Afera korupcyjna

Afera korupcyjna. Były szef KNF Marek Chrzanowski jest oskarżony o proponowanie łapówek

Na temat sprawy Marka Chrzanowskiego jako pierwsza pisała „Gazeta Wyborcza”, która pod koniec listopada 2018 roku ujawniła szczegóły afery korupcyjnej związanej z jego osobą. Chrzanowski, który pełnił funkcję szefa Komisji Nadzoru Finansowego, miał w marcu 2018 roku proponować właścicielowi Getin Banku, Leszkowi Czarneckiemu 40 mln złotych, w zamian za ochronę banku przed poczynaniami rządu. Jak podaje prokuratura, miał on też proponować „zatrudnienie Grzegorza Kowalczyka w charakterze prawnika w Getin Noble Bank SA na okres 3 lat oraz przekazał Leszkowi Czarneckiemu informację, że zatrudnienie to będzie skutkować przychylnością Komisji Nadzoru Finansowego w czasie realizacji programu naprawczego Getin Noble Bank SA”. Czarnecki nagrał rozmowę z Chrzanowskim, a nagranie to stało się podstawą do późniejszego wystawienia aktu oskarżenia przeciwko szefowi KNF.

Fotografia poglądowa

Podobno, w owym nagraniu nie występują słowa o proponowanej kwocie. Czarnecki jednak twierdzi, że otrzymał od Chrzanowskiego kartkę, na której ten napisał „1 procent”, co jak podaje TVN24, miało stanowić część wartości Getin Noble Banku „powiązaną z wynikiem banku”.

Oskarżenie

Po ujawnieniu sprawy w 2018 roku, Chrzanowski podał się do dymisji i został aresztowany na okres dwóch miesięcy. Śledztwo przeciwko niemu zakończyło się 31 grudnia 2019 roku i właśnie do sądu trafił akt oskarżenia, o czym poinformował pełnomocnik Leszka Czarneckiego, Roman Giertych. Były szef KNF został oskarżony z art. 231 paragrafu 2 Kodeksu Karnego, dotyczącego przekroczenia uprawnień przez funkcjonariusza publicznego w celu osiągnięcia korzyści majątkowej.
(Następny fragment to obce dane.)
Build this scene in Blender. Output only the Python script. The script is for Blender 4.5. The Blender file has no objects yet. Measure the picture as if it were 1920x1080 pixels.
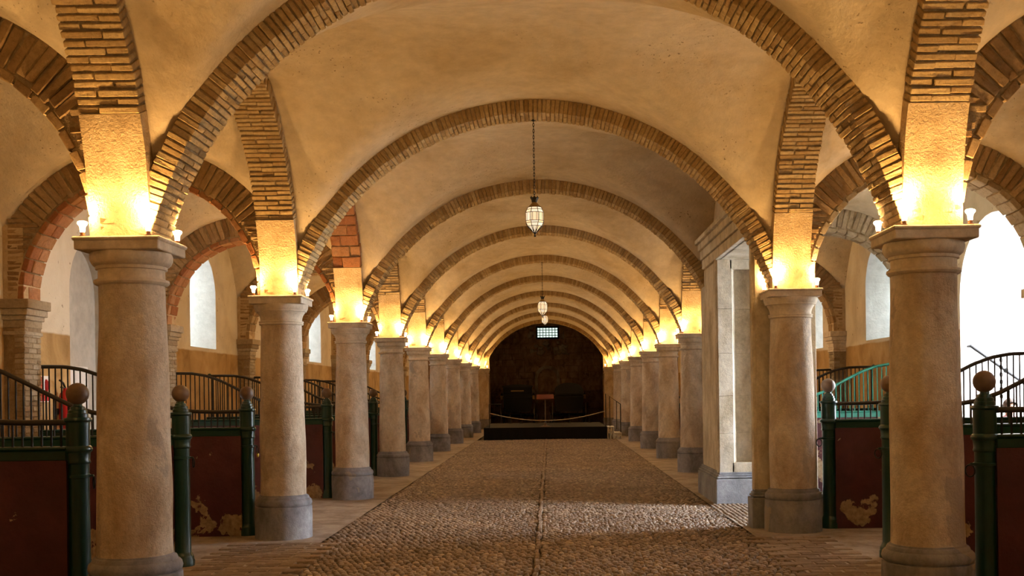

Giertych poinformował również, że w materiałach dowodowych nie ma owej kartki, na której Chrzanowski miał zapisać kwotę proponowanej łapówki, ale wyraził pewność, że uda się udowodnić jej istnienie. O sprawie rozstrzygnie teraz sąd w Warszawie. Termin rozpoczęcia procesu nie jest jeszcze znany.